As you can see, this is much harder to read, although it perfectly preserves the program flow of the original code. This code is much harder for a human to read, although it isn't hard at all for an automatic disassembler (such as IDA Pro) to read.

An Opaque Predicate is a predicate inside the code, that cannot be evaluated during static analysis. This forces the attacker to perform a dynamic analysis to understand the result of the line. Typically this is related to a branch instruction that is used to prevent in static analysis the understanding which code path is taken.

Code can be encrypted, just like any other type of data, except that code can also work to encrypt and decrypt itself. Encrypted programs cannot be directly disassembled. However, such a program can also not be run directly because the encrypted opcodes cannot be interpreted properly by the CPU. For this reason, an encrypted program must contain some sort of method for decrypting itself prior to operation.

The most basic method is to include a small stub program that decrypts the remainder of the executable, and then passes control to the decrypted routines.
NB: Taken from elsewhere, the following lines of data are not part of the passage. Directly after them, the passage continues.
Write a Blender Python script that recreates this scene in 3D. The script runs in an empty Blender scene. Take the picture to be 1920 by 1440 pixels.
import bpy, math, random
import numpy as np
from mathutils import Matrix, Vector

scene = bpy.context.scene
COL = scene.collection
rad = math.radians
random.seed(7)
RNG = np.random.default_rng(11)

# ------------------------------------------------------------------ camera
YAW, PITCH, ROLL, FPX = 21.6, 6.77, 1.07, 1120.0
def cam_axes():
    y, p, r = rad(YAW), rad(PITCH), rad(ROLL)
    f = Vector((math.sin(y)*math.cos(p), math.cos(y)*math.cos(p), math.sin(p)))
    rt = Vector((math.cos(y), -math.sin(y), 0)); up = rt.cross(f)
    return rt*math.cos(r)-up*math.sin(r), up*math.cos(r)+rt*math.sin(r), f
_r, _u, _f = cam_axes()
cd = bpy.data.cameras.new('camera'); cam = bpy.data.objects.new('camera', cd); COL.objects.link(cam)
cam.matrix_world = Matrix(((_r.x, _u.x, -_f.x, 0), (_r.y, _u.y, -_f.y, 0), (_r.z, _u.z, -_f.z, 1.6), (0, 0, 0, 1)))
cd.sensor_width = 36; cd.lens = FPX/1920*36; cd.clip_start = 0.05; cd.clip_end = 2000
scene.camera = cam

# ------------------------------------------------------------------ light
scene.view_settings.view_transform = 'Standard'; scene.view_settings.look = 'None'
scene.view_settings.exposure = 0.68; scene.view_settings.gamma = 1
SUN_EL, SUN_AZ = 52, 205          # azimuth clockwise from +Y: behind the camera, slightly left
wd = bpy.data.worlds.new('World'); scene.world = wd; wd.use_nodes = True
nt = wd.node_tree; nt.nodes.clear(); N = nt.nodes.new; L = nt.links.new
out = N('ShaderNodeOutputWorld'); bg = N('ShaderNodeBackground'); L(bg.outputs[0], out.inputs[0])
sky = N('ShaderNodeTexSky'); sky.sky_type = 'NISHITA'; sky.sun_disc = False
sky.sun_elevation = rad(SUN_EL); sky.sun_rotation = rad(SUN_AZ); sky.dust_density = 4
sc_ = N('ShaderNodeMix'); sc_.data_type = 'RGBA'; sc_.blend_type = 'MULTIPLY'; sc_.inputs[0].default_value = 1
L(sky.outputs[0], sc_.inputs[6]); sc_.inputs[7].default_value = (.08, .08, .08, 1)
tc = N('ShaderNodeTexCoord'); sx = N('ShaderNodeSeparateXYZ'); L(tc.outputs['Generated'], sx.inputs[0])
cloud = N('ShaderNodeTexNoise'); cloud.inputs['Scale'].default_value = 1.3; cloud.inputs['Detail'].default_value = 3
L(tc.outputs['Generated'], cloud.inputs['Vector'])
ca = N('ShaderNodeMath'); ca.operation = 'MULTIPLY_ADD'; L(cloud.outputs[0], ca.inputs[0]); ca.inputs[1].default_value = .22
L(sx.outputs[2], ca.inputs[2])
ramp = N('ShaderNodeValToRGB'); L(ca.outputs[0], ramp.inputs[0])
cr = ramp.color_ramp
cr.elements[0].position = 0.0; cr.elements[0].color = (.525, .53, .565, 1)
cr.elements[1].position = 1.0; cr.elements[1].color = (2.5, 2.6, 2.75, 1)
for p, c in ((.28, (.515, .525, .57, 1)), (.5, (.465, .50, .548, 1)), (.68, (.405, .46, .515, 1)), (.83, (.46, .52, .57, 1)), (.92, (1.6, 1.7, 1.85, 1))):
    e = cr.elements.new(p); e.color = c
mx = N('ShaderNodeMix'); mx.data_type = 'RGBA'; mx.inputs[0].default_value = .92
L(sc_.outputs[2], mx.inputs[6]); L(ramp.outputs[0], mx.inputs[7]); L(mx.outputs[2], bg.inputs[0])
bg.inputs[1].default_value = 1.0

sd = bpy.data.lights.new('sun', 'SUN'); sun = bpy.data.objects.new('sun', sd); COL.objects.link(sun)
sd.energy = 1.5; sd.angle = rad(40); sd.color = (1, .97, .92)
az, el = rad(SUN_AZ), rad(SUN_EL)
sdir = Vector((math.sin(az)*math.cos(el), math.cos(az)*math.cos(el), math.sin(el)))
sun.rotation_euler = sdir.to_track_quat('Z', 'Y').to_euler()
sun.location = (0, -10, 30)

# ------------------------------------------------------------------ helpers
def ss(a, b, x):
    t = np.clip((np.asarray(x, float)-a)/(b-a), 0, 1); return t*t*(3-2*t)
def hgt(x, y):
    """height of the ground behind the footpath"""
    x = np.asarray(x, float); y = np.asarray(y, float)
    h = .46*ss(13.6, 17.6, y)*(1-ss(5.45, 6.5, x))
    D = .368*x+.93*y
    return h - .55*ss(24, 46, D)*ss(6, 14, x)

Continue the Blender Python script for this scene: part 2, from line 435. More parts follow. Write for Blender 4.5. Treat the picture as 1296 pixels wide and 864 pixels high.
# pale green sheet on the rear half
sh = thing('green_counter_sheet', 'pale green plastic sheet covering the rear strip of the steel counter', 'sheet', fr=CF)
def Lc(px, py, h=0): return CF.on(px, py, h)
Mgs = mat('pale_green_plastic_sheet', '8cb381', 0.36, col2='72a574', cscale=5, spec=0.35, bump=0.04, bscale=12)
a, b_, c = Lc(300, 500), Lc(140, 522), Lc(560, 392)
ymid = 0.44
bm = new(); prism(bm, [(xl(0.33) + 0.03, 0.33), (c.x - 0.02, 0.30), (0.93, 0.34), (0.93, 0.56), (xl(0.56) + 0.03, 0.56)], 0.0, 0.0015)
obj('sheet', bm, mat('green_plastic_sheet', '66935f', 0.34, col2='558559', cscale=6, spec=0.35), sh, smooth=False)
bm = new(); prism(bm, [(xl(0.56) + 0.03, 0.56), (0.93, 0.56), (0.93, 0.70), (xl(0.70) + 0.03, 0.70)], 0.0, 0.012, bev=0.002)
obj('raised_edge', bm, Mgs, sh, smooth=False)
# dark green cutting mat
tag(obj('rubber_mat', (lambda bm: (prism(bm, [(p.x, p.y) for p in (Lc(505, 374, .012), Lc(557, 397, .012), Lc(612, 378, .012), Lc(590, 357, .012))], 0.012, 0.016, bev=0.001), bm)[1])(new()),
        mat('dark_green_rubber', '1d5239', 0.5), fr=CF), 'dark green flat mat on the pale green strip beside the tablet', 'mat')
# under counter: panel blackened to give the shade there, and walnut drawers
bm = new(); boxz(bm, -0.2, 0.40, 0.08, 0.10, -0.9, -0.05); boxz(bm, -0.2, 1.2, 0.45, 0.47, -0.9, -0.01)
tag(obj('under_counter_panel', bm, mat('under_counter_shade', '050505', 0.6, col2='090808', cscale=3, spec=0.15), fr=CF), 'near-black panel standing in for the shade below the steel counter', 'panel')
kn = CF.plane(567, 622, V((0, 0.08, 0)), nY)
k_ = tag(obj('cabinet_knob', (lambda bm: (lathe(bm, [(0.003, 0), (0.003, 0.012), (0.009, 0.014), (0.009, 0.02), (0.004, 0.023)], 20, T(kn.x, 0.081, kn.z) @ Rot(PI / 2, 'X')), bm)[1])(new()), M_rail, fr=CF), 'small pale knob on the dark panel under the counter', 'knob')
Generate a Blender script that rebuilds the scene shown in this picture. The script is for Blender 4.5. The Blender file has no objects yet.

To disassemble an encrypted executable, you must first determine how the code is being decrypted. Code can be decrypted in one of two primary ways:

1. All at once. The entire code portion is decrypted in a single pass, and left decrypted during execution. Using a debugger, allow the decryption routine to run completely, and then dump the decrypted code into a file for further analysis.
2. By Block. The code is encrypted in separate blocks, where each block may have a separate encryption key. Blocks may be decrypted before use, and re-encrypted again after use. Using a debugger, you can attempt to capture all the decryption keys and then use those keys to decrypt the entire program at once later, or you can wait for the blocks to be decrypted, and then dump the blocks individually to a separate file for analysis.